— Start —
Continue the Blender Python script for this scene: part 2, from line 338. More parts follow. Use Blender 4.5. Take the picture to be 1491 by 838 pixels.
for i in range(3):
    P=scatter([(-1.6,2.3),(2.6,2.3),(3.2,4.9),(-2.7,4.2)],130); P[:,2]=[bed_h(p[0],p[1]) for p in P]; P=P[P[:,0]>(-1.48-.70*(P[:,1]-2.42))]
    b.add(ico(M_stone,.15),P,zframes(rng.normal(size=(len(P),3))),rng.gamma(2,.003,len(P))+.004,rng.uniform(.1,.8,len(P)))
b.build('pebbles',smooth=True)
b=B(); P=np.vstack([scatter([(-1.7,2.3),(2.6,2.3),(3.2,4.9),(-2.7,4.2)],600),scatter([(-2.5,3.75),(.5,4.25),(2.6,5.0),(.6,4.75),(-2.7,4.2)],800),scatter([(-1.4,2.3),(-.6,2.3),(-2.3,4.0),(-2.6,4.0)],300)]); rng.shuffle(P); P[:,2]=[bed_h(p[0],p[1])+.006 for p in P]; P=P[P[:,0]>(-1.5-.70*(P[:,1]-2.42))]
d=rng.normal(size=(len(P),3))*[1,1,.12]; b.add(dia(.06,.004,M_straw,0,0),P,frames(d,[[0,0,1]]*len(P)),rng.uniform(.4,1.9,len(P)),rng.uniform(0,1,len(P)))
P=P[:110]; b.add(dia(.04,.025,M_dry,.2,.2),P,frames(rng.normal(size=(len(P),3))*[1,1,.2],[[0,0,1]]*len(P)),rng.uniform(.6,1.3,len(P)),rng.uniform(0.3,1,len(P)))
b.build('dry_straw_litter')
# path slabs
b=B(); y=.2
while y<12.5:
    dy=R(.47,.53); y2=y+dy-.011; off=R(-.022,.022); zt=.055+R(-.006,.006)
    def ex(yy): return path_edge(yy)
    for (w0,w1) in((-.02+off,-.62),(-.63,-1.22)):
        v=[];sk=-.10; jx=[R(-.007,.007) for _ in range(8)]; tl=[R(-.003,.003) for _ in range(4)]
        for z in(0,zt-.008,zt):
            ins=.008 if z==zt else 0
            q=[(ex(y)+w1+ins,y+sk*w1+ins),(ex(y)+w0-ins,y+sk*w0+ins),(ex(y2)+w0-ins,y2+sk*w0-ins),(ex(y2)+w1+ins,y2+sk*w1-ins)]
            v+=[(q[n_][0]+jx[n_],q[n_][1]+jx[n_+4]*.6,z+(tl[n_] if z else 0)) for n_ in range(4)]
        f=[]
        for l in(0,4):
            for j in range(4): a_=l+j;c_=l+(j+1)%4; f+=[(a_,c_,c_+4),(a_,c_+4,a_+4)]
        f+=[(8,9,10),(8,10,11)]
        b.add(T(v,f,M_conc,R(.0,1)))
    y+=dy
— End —
- **EXERCISE OBJECTIVE**
Extract the full listing and reproduce each line exactly.

- **EXERCISE SOLUTION**
Continue the Blender Python script for this scene: part 2, from line 338. More parts follow. Use Blender 4.5. Take the picture to be 1491 by 838 pixels.
for i in range(3):
    P=scatter([(-1.6,2.3),(2.6,2.3),(3.2,4.9),(-2.7,4.2)],130); P[:,2]=[bed_h(p[0],p[1]) for p in P]; P=P[P[:,0]>(-1.48-.70*(P[:,1]-2.42))]
    b.add(ico(M_stone,.15),P,zframes(rng.normal(size=(len(P),3))),rng.gamma(2,.003,len(P))+.004,rng.uniform(.1,.8,len(P)))
b.build('pebbles',smooth=True)
b=B(); P=np.vstack([scatter([(-1.7,2.3),(2.6,2.3),(3.2,4.9),(-2.7,4.2)],600),scatter([(-2.5,3.75),(.5,4.25),(2.6,5.0),(.6,4.75),(-2.7,4.2)],800),scatter([(-1.4,2.3),(-.6,2.3),(-2.3,4.0),(-2.6,4.0)],300)]); rng.shuffle(P); P[:,2]=[bed_h(p[0],p[1])+.006 for p in P]; P=P[P[:,0]>(-1.5-.70*(P[:,1]-2.42))]
d=rng.normal(size=(len(P),3))*[1,1,.12]; b.add(dia(.06,.004,M_straw,0,0),P,frames(d,[[0,0,1]]*len(P)),rng.uniform(.4,1.9,len(P)),rng.uniform(0,1,len(P)))
P=P[:110]; b.add(dia(.04,.025,M_dry,.2,.2),P,frames(rng.normal(size=(len(P),3))*[1,1,.2],[[0,0,1]]*len(P)),rng.uniform(.6,1.3,len(P)),rng.uniform(0.3,1,len(P)))
b.build('dry_straw_litter')
# path slabs
b=B(); y=.2
while y<12.5:
    dy=R(.47,.53); y2=y+dy-.011; off=R(-.022,.022); zt=.055+R(-.006,.006)
    def ex(yy): return path_edge(yy)
    for (w0,w1) in((-.02+off,-.62),(-.63,-1.22)):
        v=[];sk=-.10; jx=[R(-.007,.007) for _ in range(8)]; tl=[R(-.003,.003) for _ in range(4)]
        for z in(0,zt-.008,zt):
            ins=.008 if z==zt else 0
            q=[(ex(y)+w1+ins,y+sk*w1+ins),(ex(y)+w0-ins,y+sk*w0+ins),(ex(y2)+w0-ins,y2+sk*w0-ins),(ex(y2)+w1+ins,y2+sk*w1-ins)]
            v+=[(q[n_][0]+jx[n_],q[n_][1]+jx[n_+4]*.6,z+(tl[n_] if z else 0)) for n_ in range(4)]
        f=[]
        for l in(0,4):
            for j in range(4): a_=l+j;c_=l+(j+1)%4; f+=[(a_,c_,c_+4),(a_,c_+4,a_+4)]
        f+=[(8,9,10),(8,10,11)]
        b.add(T(v,f,M_conc,R(.0,1)))
    y+=dy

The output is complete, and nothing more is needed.